The Sonderfall starts to crack
By the late 1980s, cracks were showing. In 1986, the Swiss voted 76 to 24 percent against joining the UN. Christoph Blocher and his AUNS organization campaigned against any international entanglement. The country was splitting between inward-looking traditionalists and outward-looking progressives.
Then came real scandal. Federal Councillor Elizabeth Kopp, the first woman in that role, resigned in 1988 after tipping off her husband about a money laundering investigation. The fallout was worse than the crime: investigators discovered the government kept 900,000 secret surveillance files on citizens. The “affair of the fiches” blew up trust in the system.

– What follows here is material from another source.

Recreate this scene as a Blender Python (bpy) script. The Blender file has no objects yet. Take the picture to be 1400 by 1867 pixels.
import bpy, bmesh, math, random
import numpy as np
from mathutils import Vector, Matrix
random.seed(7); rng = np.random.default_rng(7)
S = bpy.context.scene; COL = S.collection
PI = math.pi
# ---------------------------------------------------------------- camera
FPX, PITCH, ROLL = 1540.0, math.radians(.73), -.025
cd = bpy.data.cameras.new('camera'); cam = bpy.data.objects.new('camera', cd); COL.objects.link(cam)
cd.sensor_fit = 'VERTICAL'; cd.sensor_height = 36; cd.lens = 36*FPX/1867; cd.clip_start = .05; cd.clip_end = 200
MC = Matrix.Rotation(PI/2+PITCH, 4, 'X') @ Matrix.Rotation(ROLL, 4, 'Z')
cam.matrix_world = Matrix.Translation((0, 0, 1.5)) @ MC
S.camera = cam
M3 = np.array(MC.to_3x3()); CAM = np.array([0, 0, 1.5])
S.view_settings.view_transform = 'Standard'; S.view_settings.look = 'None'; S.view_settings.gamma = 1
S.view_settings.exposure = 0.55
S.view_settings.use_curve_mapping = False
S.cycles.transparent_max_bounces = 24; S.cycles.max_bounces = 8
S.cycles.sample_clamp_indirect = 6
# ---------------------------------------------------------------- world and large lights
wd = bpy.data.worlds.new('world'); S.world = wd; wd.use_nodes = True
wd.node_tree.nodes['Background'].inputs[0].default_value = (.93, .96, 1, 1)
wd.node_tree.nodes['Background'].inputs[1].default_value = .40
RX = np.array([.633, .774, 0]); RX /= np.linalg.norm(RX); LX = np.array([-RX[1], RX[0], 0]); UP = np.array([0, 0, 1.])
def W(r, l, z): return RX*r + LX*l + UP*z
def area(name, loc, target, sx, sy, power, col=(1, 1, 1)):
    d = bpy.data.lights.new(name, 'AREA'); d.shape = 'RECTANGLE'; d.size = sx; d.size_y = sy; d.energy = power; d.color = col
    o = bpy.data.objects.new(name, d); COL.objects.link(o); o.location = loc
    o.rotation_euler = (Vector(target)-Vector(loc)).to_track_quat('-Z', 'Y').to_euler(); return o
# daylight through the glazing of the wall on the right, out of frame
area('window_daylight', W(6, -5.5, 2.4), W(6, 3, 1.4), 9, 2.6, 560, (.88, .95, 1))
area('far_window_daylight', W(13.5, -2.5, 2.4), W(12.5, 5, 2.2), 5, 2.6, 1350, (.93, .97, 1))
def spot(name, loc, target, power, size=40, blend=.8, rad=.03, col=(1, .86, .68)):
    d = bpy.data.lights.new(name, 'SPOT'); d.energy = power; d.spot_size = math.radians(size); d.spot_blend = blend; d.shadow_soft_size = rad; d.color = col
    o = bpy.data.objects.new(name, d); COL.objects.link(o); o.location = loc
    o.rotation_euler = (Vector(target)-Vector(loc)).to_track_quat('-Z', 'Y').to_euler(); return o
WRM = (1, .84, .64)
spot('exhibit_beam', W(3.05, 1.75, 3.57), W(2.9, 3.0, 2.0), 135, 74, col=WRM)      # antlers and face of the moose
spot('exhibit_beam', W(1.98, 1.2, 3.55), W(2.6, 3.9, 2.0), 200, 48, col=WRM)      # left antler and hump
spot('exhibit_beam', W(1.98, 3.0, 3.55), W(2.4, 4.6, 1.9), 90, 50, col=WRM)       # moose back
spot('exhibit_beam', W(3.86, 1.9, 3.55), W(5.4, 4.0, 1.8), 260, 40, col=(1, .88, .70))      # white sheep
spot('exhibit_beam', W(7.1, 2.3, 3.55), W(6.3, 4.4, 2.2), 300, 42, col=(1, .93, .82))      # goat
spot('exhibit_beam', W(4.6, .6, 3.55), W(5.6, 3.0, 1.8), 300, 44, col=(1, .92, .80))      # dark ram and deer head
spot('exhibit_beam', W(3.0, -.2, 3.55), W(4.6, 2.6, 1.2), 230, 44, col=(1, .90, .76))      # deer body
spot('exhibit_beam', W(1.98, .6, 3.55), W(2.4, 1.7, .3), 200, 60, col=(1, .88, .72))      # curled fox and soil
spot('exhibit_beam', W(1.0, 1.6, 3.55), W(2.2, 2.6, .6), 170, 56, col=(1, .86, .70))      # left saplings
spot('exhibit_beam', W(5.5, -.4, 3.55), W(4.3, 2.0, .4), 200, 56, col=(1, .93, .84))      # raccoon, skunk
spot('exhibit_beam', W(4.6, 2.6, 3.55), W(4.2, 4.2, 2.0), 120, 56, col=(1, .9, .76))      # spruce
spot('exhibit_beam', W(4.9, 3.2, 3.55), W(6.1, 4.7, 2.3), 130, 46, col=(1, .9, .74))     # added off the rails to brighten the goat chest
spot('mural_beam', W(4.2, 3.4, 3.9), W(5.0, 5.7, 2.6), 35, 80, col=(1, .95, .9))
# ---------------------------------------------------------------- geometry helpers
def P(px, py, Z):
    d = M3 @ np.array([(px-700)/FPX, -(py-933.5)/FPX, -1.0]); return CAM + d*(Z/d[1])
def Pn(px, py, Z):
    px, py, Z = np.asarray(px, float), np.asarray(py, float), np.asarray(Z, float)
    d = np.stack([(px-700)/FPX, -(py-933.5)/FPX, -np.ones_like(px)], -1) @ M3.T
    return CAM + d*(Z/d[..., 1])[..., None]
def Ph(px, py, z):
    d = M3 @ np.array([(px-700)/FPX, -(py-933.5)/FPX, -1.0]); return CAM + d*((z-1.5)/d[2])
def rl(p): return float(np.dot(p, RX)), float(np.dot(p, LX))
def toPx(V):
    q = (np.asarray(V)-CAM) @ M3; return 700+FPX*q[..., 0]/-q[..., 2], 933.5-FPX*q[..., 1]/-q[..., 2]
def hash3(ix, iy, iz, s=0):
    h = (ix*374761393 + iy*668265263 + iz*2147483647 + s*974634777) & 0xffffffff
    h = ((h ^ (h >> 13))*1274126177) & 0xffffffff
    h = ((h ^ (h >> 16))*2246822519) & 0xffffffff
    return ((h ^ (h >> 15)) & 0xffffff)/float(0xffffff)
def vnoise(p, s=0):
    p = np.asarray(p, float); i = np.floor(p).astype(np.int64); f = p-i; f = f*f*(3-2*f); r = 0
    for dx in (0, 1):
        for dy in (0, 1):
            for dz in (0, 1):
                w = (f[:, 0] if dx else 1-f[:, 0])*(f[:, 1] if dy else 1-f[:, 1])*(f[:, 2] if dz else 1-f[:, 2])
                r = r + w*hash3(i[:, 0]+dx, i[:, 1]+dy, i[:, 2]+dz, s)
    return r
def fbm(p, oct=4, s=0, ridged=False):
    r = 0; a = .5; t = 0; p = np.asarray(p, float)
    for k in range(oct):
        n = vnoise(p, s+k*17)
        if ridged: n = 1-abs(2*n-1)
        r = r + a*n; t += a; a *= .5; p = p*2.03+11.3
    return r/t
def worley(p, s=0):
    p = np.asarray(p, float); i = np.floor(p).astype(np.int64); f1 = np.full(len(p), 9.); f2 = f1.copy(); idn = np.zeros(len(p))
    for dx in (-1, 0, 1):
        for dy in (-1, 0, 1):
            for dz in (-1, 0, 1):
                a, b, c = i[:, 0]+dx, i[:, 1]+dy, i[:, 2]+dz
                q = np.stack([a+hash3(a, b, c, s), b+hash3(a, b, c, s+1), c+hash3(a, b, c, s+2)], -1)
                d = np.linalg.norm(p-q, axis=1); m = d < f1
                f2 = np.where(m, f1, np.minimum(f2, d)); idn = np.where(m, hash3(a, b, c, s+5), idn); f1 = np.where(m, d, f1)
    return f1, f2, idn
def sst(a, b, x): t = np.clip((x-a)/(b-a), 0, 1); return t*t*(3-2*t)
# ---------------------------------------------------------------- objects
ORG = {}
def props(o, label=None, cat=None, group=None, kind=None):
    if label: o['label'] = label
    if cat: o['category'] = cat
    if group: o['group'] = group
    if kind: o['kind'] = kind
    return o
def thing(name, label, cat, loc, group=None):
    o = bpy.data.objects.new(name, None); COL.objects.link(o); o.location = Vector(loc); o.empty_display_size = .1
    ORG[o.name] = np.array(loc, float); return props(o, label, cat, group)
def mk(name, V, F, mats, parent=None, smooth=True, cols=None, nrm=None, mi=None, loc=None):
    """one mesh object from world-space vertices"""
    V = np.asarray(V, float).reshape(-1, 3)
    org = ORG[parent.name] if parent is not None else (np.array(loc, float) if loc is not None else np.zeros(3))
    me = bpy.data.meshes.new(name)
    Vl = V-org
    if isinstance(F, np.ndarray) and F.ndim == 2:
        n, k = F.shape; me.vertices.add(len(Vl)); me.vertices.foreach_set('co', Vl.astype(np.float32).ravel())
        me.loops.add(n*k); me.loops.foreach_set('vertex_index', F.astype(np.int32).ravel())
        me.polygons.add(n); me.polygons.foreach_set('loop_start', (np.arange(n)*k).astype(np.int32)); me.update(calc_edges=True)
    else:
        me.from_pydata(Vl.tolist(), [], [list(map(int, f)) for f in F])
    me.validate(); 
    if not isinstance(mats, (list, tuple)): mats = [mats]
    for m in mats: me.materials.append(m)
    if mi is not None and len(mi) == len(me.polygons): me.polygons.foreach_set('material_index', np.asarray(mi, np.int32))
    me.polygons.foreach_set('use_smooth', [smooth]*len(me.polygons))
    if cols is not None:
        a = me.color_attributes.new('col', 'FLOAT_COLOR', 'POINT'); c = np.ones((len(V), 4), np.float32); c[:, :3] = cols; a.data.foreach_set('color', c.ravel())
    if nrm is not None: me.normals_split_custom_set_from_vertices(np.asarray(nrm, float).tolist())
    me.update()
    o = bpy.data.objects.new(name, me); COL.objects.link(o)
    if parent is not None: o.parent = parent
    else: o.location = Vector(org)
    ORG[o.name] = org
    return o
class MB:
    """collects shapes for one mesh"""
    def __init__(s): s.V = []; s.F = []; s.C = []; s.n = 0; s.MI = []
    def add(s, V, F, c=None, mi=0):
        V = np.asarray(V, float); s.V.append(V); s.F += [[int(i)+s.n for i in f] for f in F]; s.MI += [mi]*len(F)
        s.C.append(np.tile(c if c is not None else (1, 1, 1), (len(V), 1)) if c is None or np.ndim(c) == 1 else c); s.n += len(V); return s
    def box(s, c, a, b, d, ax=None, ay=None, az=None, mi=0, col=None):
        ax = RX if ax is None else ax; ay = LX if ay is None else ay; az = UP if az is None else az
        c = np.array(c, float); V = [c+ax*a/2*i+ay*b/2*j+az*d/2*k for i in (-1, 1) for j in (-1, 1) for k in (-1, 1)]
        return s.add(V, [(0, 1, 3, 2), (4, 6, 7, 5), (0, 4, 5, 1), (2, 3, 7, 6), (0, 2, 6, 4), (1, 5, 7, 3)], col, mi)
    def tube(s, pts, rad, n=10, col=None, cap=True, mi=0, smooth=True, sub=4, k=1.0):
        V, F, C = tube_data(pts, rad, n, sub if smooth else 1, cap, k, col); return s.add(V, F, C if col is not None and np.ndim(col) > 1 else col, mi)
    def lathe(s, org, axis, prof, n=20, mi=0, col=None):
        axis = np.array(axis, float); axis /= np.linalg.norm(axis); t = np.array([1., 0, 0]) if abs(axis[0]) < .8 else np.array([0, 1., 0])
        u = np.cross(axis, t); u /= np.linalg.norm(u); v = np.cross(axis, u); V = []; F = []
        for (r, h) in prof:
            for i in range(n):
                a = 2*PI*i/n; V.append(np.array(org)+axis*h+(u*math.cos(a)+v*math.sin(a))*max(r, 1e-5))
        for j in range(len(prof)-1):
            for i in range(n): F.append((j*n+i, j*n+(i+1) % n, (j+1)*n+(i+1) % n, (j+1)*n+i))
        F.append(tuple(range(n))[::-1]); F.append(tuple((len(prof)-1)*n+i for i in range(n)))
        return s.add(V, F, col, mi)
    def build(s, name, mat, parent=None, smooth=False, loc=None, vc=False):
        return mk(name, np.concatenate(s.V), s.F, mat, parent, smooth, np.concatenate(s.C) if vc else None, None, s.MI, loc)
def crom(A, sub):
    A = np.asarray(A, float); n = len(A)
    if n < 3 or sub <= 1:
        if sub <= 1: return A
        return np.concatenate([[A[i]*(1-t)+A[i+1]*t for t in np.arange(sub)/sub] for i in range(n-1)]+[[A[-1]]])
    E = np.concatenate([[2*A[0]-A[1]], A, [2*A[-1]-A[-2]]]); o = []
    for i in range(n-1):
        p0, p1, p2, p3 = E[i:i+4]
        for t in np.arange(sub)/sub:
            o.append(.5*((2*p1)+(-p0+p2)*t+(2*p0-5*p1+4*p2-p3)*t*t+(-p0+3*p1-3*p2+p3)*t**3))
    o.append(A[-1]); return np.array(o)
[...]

A group called “Switzerland without an Army” launched an initiative to abolish military service. Did not pass, but it got serious attention. Things had changed.
The bottom line
The Sonderfall was a powerful story. Prosperity, democracy, neutrality, harmony. For a while it was largely true. By 1990, the cracks were real. The Swiss had not solved all their problems. They had just been rich enough to paper over them for a while.
What strikes me most is the women’s suffrage thing. You build this whole identity around being the most democratic country in the world, and half your population cannot vote until 1971. Not a special case. A blind spot the size of the Matterhorn.
This post is part of a series retelling “A Concise History of Switzerland” by Clive H. Church and Randolph C. Head, Cambridge University Press, 2013, ISBN 978-0-521-14382-0. Chapter 8 covers the Sonderfall years from 1950 to 1990.